‘Dynamo’ advances objectives for Asian studies center

The 12-hour plane ride across the Pacific doesn’t bother Marsha Haufler anymore. In fact, she has traveled to Asia so many times that she’s lost count.

With extensive knowledge of East Asian culture and her push to ensure that Kansas University students get the best education available, the interim director of KU’s Center for East Asian Studies is helping the university get more acquainted with partners on the other side of the world.

“Her main asset is her energy. She’s really a dynamo,” CEAS outreach coordinator Randi Hacker said of Haufler.

Since 1996, Haufler has worked as a professor of art history, teaching more than 15 different courses during her time at KU. Now she is director for the Center for East Asian Studies, a title that she has held twice before, from 1998 to 2000 and from 2005 to 2006.

Haufler boasted that learning an Asian language helps students prepare for their entrance into the work force.

“Government agencies, NGOs and educational institutions need individuals who know Asian languages, culture and history,” Haufler said. “Many exciting careers are open to people well-grounded in Chinese, Korean or Japanese.”

She would know, considering she has defined an impressive career from her interest in Asian culture. She is fluent in Chinese and holds reading proficiency in Japanese. She’s also studied Korean and Tibetan to gain familiarity with the languages.

“Marsha was most instrumental in getting more faculty to teach language courses,” Hacker said. “She was really instrumental in opening up the Chinese language courses.”

Within in the past couple of years, enrollment figures have grown in Asian languages, thanks to Haufler’s hard work. During her time at KU, Haufler and the CEAS have pushed KU to get more instructors to teach language courses.

“I think last year they had record numbers,” Hacker said. “The interest in the Chinese language has picked up.”

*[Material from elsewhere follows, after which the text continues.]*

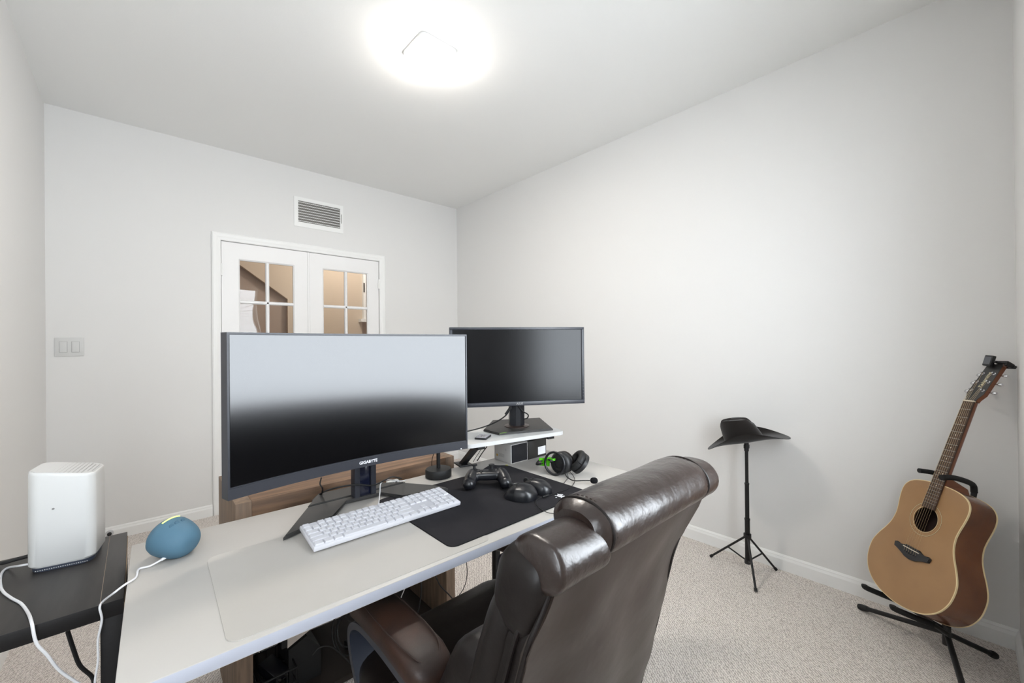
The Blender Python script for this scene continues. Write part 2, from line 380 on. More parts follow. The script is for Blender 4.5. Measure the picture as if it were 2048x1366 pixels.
# French doors: each leaf has its glass, muntins and hinges
def leaf(name, x0, x1, hinge_x, gx):
    root = bpy.data.objects.new(name, None); C.objects.link(root); root.matrix_basis = TR(x0, YB, 0); root['kind'] = 'structure'
    y0, y1 = YB+.006, YB+.041; zb, zt = .008, DZ-.003
    g0, g1, gz0, gz1 = gx[0], gx[1], .27, 1.925
    b = BM()
    box(b, x0, g0, y0, y1, zb, zt); box(b, g1, x1, y0, y1, zb, zt); box(b, g0, g1, y0, y1, gz1, zt); box(b, g0, g1, y0, y1, zb, gz0)
    # sloped sticking round the glass
    t = .010
    A = [(g0, y0, gz0), (g1, y0, gz0), (g1, y0, gz1), (g0, y0, gz1)]; B = [(g0+t, y0+.010, gz0+t), (g1-t, y0+.010, gz0+t), (g1-t, y0+.010, gz1-t), (g0+t, y0+.010, gz1-t)]
    loft(b, [[A[i], B[i]] for i in (0, 1, 2, 3, 0)], closed=False, cap=False)
    box(b, g0, g0+t, y0+.010, y1-.008, gz0, gz1); box(b, g1-t, g1, y0+.010, y1-.008, gz0, gz1)
    box(b, g0, g1, y0+.010, y1-.008, gz0, gz0+t); box(b, g0, g1, y0+.010, y1-.008, gz1-t, gz1)
    obj('door_panel', b, door_m, root, smooth=False)
    rows = 5; pitch = (gz1-gz0)/rows; mid = (g0+g1)/2
    def bar(p, horizontal):
        b = BM(); w = .013
        pr = [(-w, .012), (-w*.45, .002), (w*.45, .002), (w, .012), (w, .027), (-w, .027)]
        if horizontal: loft(b, [[(x, y0+q, p+d) for d, q in pr] for x in (g0+t, g1-t)])
        else: loft(b, [[(p+d, y0+q, z) for d, q in pr] for z in (gz0+t, gz1-t)])
        obj('muntin', b, door_m, root, smooth=False)
    for i in range(1, rows): bar(gz0+pitch*i, True)
    bar(mid, False)
    for i in range(rows):
        for a0, a1 in ((g0+t-.004, mid-.010), (mid+.010, g1-t+.004)):
            b = BM(); box(b, a0, a1, y0+.017, y0+.020, gz0+pitch*i+.008, gz0+pitch*(i+1)-.008); obj('pane', b, glass_m, root, smooth=False)
    for hz in (1.83, 1.04, .25):
        b = BM(); cyl(b, (hinge_x, YB-.004, hz-.045), (hinge_x, YB-.004, hz+.045), .0065, n=12)
        box(b, hinge_x-.012, hinge_x+.012, YB-.002, YB+.001, hz-.045, hz+.045); obj('hinge', b, trim_m, root)
    return root
L1 = leaf('door_1', DX0+.004, 1.089, DX0+.002, (.580, .976))
b = BM(); box(b, 1.075, 1.089, YB-.004, YB+.006, .01, DZ-.004); obj('astragal', b, door_m, L1, smooth=False)
L2 = leaf('door_2', 1.093, DX1-.004, DX1-.002, (1.198, 1.607))
b = BM(); box(b, 1.0885, 1.0935, YB+.012, YB+.034, .008, DZ-.003); obj('door_gap', b, gap_m, L2, smooth=False)
# the hall behind the doors
HB = 5.52
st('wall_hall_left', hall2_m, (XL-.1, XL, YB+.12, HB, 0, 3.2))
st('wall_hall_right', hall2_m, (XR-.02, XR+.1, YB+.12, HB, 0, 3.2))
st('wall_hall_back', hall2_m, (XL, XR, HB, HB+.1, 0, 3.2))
st('ceiling_hall', hall_m, (XL-.1, XR+.1, YB+.12, HB+.1, 3.2, 3.25))
# stair soffit sloping down to the right in front of the hall's back wall
b = BM()
P4 = [(.20, 3.2), (.20, 2.64), (.863, 2.155), (1.335, 1.81), (1.335, 0), (2.24, 0), (2.24, 3.2)]
loft(b, [[(x, y, z) for x, z in P4] for y in (5.45, HB-.01)]); obj('wall_hall_stair', b, hall_m, kind='structure', smooth=False)
st('trim_hall_opening', trim_m, (2.24, 2.275, 5.40, 5.45, 1.60, 3.0), (2.19, 2.30, 5.36, 5.45, 1.56, 1.60))
b = BM(); box(b, 2.240, 2.252, 5.385, 5.40, 1.96, 2.08); obj('trim_hall_latch', b, black_metal, kind='structure')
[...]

Last spring 78 students enrolled in Chinese classes, which could have only been taken with a fall prerequisite course.

To boost numbers of faculty, the CEAS works in conjunction with the College of Liberal Arts and Sciences and the Department of East Asian Languages and Cultures. Usually the number of new instructors that KU can hire comes from fundraising efforts, so Haufler and her team at the CEAS look for other ways to help KU pay instructors. Recently, funds raised have helped hire a new instructor in Chinese as well as additional lecturers and graduate teaching assistants in the Department of East Asian Languages. The CEAS also gives scholarships and academic advising to those studying East Asian language and culture. Throughout the school year, they hold activities promoting Asian culture, like film series, lectures and festivals.

Jennifer Hurst, Lawrence junior, enrolled in Chinese because she hopes to teach English in China. She said keeping up with studying can be tedious sometimes, but it’s worth it to her.

“You’ve got to love (the language),” Hurst said. “If you love it, it’s awesome.”

Haufler and the CEAS also helped get KU to offer Korean language courses for the summer semester.

“These courses are an excellent way for incoming and continuing students to get a head start on the study of an Asian language,” Haufler said.

Since first going to Japan in 1969 to do research on folk art for a master’s in Japanese folklore, she lived in Taiwan twice to study Chinese and has been back to East Asia at least once a year since the 1980s to study and teach. For the past eight years, she has gone to Korea for two weeks in the fall to study Korean art.

“This has allowed me to add Korean art history courses to the art history curriculum,” Haufler said.

After gaining her doctoral thesis on Chinese art history when she lived in Taiwan during the 1970s, she worked as a tour escort in China during the summers in the mid-1980s.

“This allowed me to travel all over the country,” Haufler said.

Along with her extensive travel, Haufler has won handfuls of awards, a recent one being the Provost’s Award for leadership in international education. She has found numerous ways to spread the love and knowledge of cultures that she loves to KU students.

“Throw the idea that it’s hard out of the window,” Hacker said. “The difficulty comes more because of the reading and writing. It isn’t as hard as you think.”